How books work

Here’s an old post from The Intern’s long-defunct post: How Books Work: The Hunger Games.

Someone asked a question on Quora that reminded me of this post, so I went and found it. I’m glad it’s still available. It’s a great post. The Intern’s blog used to be an entertaining and informative resource and I’m sorry it’s no longer active, but glad the posts are still available. Here’s how this post starts:

If you’ve read The Hunger Games (or been in the mute and intensely focused presence of someone in the process of reading it), you know that it’s practically impossible to put down. Stephen King compared the book to an arcade game that keeps you helplessly plugging in quarters round after round, and after reading it herself INTERN can say that that’s a fair approximation.

What exactly is Suzanne Collins doing, on a sentence-to-sentence, paragraph-to-paragraph level, that makes this book such a terrifyingly addictive read?

To shed light on this question, INTERN repaired to her secret basement Book Lab, where she soaked a randomly-selected chapter of The Hunger Games in a bath of chemicals designed to reveal the exact function of each sentence.

Oh, and what an exciting experiment it was! Within seconds, the words themselves melted away, leaving only bright colors representing the following things:

This is a great thing to try. I particularly like the way internal and external conflict are broken apart and the way that action resulting from conflict is broken out of general action. Also, what a great choice of books to try this with! The Hunger Games is indeed a highly compelling novel. The Intern goes on to show images of a few pages after color coding every line. This is fascinating to look at just to see the high proportion of action and external conflict and the way the internal narrative is slipped into the story in tiny bits. But even better are the Intern’s overall observations based on the selection:

New discoveries prompt internal conflict. Pale blue sections (in which Katniss is seeing, hearing, tasting things) are often followed by dark blue sections (internal conflict).

(Almost) every internal or external conflict results in a decision. Red and dark blue sections (external/internal conflict) are almost always followed by dark green sections (action/decision).

Some decisions result in further conflict. See the alternating red and green patches on the second page? 

Internal narrative is slipped in with the action. Notice how those little grey patches tend to appear in the middle of light blue ones?

The chapter ends on an unresolved conflict. See how the last two sentences are highlighted in red? 

This is a fantastic post; click through to read the whole thing. Don’t you immediately want to get a (cheap, used) copy of a handful of especially compelling books and mark them up with highlighters? I have never done this, but I certainly think it would be fascinating. Maybe compare them to a handful of novels that you found boring and did not finish.

I need to go back and re-visit other posts from the Intern’s blog. I now recall how much I appreciated her analytical way of looking at storytelling.

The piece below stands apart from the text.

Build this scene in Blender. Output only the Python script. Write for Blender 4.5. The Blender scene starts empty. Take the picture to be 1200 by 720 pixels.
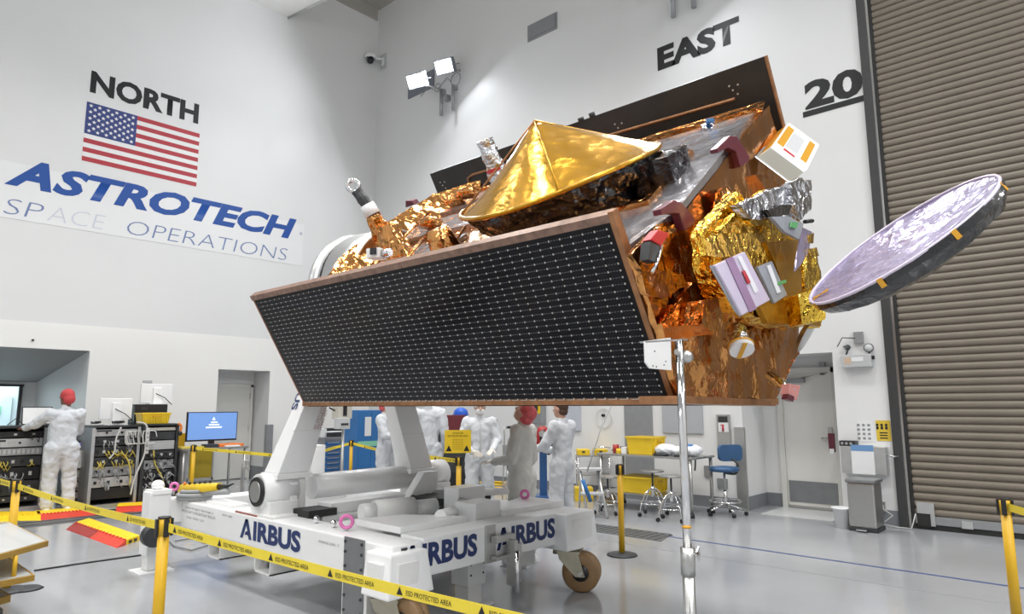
import bpy, bmesh, math, random
import numpy as np
from mathutils import Vector, Matrix, Quaternion
from math import sin, cos, pi, radians, atan, sqrt

SC = bpy.context.scene
COL = SC.collection
# ---------------------------------------------------------------- camera
F = 790.0
PITCH = atan(115.0 / F); YAW = radians(42.3); ROLL = -0.0038
CAM = Vector((0, 0, 1.6))
_f0 = Vector((cos(YAW), sin(YAW), 0)); _r0 = Vector((sin(YAW), -cos(YAW), 0))
FWD = _f0 * cos(PITCH) + Vector((0, 0, sin(PITCH)))
_u0 = -_f0 * sin(PITCH) + Vector((0, 0, cos(PITCH)))
RT = _r0 * cos(ROLL) + _u0 * sin(ROLL)
UPV = -_r0 * sin(ROLL) + _u0 * cos(ROLL)
cd = bpy.data.cameras.new('camera'); cam = bpy.data.objects.new('camera', cd); COL.objects.link(cam)
cd.sensor_width = 36; cd.lens = F * 36 / 1200; cd.clip_end = 100
cam.matrix_world = Matrix(((RT.x, UPV.x, -FWD.x, CAM.x), (RT.y, UPV.y, -FWD.y, CAM.y), (RT.z, UPV.z, -FWD.z, CAM.z), (0, 0, 0, 1)))
SC.camera = cam
# ---------------------------------------------------------------- world, exposure
wd = bpy.data.worlds.new('world'); SC.world = wd; wd.use_nodes = True
wd.node_tree.nodes['Background'].inputs[0].default_value = (0.8, 0.85, 0.9, 1)
wd.node_tree.nodes['Background'].inputs[1].default_value = 0.3
SC.view_settings.view_transform = 'Standard'; SC.view_settings.look = 'None'
SC.view_settings.exposure = -0.77; SC.view_settings.gamma = 1.0; SC.view_settings.use_curve_mapping = False
# ---------------------------------------------------------------- room lights (high bay fixtures)
ROOM_X0, ROOM_X1, ROOM_Y0, ROOM_Y1, ROOM_H = -7.0, 10.2, -5.0, 14.15, 12.3
BAYS = [(x, y) for x in (-3.5, 1.3, 6.1) for y in (-2.0, 1.9, 5.8, 9.7)]
BAY_POWER = 200.0
for bx, by in BAYS:
    l = bpy.data.lights.new('bay_light', 'AREA'); l.shape = 'SQUARE'; l.size = 1.1; l.energy = BAY_POWER; l.color = (1, 0.985, 0.955)
    o = bpy.data.objects.new('bay_light', l); COL.objects.link(o); o.location = (bx, by, 10.72); l.spread = radians(119)
# flood lamps on the walls behind and beside the camera
WALL_FLOODS = [((-6.6, 3.0, 7.6), (4, 4, 0)), ((-6.6, 9.5, 7.6), (2, 8, 0)), ((0.5, -4.7, 7.6), (3, 3, 0)), ((6.5, -4.7, 7.6), (5.5, 3, 0))]
for p_, a_ in WALL_FLOODS:
    l = bpy.data.lights.new('wall_flood', 'AREA'); l.shape = 'RECTANGLE'; l.size = 1.2; l.size_y = .5; l.energy = 100.0 if p_[0] < -6 else 330.0; l.color = (.96, .98, 1)
    o = bpy.data.objects.new('wall_flood', l); COL.objects.link(o); o.location = p_; o.rotation_euler = (Vector(a_) - Vector(p_)).to_track_quat('-Z', 'Y').to_euler()

def ray(x, y): return FWD * F + RT * (x - 600) - UPV * (y - 360)
def pl(x, y, ax, v):
    d = ray(x, y); t = (v - CAM[ax]) / d[ax]; return CAM + d * t
def PX(x, y, v): return pl(x, y, 0, v)
def PY(x, y, v): return pl(x, y, 1, v)
def PZ(x, y, v=0.0): return pl(x, y, 2, v)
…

The Intern blogged anonymously for several years. Finally, when her first novel was published, she revealed that her name is Hilary T. Smith. that book is Wild Awake, a literary YA novel. I picked it up on the basis of her blog, but never read it because it really does not sound like the sort of story that I like. Here’s the description from Amazon:

In Wild Awake, Hilary T. Smith’s exhilarating and heart-wrenching YA debut novel, seventeen-year-old Kiri Byrd has big plans for her summer without her parents. She intends to devote herself to her music and win Battle of the Bands with her bandmate and best friend, Lukas. Perhaps then, in the excitement of victory, he will finally realize she’s the girl of his dreams.

But a phone call from a stranger shatters Kiri’s plans. He says he has her sister’s stuff—her sister, Sukey, who died five years ago. This call throws Kiri into a spiral of chaos that opens old wounds and new mysteries.

That final paragraph of the description puts me off. Spirals of chaos that open old wounds are not something I’m all that keen on generally. Nevertheless, revisiting Hilary’s blog makes me want to at least open it up and read the first bit and just see how it goes. I’m pretty confident the writing will be excellent; it’s just the type of story I’m not sure of.